Problem requirements = From the entries that follow, gather each line holding the word "pixels".

===== Exercise material =====

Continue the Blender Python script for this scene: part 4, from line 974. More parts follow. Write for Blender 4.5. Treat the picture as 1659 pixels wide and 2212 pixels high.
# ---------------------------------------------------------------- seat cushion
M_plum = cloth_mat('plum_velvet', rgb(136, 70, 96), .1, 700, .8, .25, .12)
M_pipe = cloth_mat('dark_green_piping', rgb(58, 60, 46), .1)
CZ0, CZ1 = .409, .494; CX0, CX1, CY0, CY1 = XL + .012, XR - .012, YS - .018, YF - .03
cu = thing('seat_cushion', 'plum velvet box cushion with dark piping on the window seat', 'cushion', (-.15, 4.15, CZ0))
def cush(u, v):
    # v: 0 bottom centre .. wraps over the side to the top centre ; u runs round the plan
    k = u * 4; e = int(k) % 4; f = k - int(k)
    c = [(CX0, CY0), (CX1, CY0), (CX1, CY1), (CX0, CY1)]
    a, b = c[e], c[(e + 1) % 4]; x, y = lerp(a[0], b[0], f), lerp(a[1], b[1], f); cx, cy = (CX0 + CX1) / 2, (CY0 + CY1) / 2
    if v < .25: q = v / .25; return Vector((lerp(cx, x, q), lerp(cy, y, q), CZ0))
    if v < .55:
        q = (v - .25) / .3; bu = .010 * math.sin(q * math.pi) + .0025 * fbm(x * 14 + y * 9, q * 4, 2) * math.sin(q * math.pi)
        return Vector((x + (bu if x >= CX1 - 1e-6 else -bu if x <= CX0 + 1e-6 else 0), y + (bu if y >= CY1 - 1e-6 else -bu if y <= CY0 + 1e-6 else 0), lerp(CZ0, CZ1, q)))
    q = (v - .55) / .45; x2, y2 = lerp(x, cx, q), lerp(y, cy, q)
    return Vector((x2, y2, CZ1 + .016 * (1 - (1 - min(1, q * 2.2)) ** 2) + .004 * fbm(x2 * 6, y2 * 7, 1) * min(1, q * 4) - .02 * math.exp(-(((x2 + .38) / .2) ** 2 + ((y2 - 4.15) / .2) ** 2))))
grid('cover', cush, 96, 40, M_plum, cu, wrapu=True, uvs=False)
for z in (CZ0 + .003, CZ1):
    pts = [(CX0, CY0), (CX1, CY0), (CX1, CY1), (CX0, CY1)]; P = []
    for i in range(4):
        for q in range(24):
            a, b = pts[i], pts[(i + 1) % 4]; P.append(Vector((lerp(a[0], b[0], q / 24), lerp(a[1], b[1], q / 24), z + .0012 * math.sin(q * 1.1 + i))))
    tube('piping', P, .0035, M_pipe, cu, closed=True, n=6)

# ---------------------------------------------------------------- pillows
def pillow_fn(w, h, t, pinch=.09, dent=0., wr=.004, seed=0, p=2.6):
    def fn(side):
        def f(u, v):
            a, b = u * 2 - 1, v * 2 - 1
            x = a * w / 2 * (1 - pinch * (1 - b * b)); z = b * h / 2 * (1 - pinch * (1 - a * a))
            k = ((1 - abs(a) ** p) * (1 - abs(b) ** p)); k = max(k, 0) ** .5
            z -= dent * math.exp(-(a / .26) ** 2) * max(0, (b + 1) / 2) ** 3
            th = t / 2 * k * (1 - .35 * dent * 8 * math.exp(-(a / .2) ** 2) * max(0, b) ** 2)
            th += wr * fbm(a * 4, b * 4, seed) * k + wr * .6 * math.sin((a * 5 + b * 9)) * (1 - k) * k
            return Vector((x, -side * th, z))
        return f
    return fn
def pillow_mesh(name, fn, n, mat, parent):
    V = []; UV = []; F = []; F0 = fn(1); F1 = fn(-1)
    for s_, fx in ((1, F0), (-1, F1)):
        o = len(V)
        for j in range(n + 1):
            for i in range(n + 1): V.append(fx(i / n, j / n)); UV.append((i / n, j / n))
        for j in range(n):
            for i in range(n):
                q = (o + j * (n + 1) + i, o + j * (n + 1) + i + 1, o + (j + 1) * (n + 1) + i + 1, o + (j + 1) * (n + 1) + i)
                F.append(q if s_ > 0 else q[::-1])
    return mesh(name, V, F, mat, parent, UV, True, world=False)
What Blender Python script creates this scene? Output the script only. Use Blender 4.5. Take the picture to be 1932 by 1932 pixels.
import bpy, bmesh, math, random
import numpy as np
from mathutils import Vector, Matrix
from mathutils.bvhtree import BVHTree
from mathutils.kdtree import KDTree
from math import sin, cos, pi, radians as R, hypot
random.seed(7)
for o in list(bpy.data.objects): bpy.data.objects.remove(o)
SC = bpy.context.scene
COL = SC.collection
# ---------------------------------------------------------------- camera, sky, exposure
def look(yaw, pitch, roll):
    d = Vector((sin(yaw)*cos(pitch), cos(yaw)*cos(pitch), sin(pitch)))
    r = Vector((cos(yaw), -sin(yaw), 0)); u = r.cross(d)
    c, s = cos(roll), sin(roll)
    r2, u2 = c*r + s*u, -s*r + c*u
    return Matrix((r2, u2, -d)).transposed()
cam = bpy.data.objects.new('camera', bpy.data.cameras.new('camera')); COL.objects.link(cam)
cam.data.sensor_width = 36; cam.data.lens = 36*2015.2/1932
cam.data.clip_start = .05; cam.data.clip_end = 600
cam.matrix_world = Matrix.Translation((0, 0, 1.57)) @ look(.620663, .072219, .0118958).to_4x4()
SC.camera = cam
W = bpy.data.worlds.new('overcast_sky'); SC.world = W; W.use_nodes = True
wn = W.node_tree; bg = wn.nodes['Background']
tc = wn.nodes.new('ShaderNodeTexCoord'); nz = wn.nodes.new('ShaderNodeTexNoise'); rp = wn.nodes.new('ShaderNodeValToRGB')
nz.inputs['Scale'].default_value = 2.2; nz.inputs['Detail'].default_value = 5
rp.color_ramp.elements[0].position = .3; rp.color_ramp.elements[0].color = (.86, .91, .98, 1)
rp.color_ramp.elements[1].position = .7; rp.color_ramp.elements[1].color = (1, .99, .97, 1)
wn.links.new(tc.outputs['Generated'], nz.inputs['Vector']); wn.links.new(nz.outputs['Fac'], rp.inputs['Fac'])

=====

Task result =
Continue the Blender Python script for this scene: part 4, from line 974. More parts follow. Write for Blender 4.5. Treat the picture as 1659 pixels wide and 2212 pixels high.
What Blender Python script creates this scene? Output the script only. Use Blender 4.5. Take the picture to be 1932 by 1932 pixels.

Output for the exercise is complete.